Task objective: Every line below that contains "Blender" is to be copied.

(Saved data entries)
........

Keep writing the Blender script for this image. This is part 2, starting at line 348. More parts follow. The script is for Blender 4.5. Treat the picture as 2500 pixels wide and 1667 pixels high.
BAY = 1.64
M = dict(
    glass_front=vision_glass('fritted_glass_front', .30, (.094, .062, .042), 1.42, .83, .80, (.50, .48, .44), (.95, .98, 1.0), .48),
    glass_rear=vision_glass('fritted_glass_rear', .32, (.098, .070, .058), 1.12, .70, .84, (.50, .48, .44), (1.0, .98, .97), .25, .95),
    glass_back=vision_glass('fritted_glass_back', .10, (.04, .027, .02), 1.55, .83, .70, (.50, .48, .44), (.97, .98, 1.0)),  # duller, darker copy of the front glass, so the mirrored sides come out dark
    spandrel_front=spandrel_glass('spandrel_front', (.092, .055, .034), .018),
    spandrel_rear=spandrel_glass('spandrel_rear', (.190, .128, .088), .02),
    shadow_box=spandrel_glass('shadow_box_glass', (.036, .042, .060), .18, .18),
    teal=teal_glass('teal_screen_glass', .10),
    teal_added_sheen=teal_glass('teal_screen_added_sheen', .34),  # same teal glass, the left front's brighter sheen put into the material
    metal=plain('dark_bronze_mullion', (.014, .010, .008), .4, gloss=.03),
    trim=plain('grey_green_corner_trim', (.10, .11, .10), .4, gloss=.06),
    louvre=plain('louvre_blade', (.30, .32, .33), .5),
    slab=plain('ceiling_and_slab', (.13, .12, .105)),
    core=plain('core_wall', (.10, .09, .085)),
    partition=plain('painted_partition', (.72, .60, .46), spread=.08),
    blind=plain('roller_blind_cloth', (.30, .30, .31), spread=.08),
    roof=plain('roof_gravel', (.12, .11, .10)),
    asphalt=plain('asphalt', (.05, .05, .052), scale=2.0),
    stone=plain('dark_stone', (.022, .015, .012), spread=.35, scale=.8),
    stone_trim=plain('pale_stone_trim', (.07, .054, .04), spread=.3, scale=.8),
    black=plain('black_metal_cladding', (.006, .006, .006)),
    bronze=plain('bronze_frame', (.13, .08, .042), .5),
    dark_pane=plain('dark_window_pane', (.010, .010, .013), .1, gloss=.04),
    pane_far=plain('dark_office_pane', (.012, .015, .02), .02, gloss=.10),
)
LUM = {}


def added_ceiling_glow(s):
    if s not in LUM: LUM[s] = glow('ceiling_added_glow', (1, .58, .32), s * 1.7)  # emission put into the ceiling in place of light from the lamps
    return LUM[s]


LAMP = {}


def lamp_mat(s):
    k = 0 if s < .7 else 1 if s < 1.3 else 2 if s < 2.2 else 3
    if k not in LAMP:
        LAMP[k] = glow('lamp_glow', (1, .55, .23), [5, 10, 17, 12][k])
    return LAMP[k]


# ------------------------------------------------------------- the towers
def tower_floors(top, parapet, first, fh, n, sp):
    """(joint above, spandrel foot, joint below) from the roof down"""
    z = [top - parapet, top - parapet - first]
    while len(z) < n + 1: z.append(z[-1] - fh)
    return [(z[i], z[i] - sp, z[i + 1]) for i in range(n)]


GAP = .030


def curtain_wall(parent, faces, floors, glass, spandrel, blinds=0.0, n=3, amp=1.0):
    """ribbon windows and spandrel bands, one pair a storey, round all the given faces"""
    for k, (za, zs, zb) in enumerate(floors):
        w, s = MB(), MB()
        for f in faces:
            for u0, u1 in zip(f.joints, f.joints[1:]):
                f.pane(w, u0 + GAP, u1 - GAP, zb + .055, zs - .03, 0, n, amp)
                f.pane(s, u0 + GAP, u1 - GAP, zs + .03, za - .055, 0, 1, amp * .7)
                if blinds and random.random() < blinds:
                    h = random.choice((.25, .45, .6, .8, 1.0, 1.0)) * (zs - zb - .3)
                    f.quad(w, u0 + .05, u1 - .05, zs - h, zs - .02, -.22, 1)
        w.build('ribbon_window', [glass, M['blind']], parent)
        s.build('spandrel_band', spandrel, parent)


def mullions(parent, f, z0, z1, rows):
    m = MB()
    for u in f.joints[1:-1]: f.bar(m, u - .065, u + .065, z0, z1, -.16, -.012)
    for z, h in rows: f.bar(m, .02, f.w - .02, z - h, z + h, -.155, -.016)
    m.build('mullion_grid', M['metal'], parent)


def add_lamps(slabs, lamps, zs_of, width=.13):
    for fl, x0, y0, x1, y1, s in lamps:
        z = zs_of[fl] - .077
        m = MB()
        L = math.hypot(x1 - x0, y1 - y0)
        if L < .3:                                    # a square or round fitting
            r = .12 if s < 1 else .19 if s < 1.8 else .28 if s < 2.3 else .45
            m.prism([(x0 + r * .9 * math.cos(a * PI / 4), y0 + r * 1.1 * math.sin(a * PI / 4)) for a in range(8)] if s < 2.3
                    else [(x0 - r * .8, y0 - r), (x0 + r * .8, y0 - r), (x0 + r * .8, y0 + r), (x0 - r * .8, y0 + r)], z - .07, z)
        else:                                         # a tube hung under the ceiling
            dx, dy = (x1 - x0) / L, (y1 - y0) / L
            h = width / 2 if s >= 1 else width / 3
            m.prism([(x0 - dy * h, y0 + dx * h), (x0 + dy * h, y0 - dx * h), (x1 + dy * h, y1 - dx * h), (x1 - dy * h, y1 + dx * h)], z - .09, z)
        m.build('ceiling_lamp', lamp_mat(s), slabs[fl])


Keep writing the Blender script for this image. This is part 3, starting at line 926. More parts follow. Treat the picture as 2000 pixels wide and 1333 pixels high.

........

Full output:
Keep writing the Blender script for this image. This is part 2, starting at line 348. More parts follow. The script is for Blender 4.5. Treat the picture as 2500 pixels wide and 1667 pixels high.
Keep writing the Blender script for this image. This is part 3, starting at line 926. More parts follow. Treat the picture as 2000 pixels wide and 1333 pixels high.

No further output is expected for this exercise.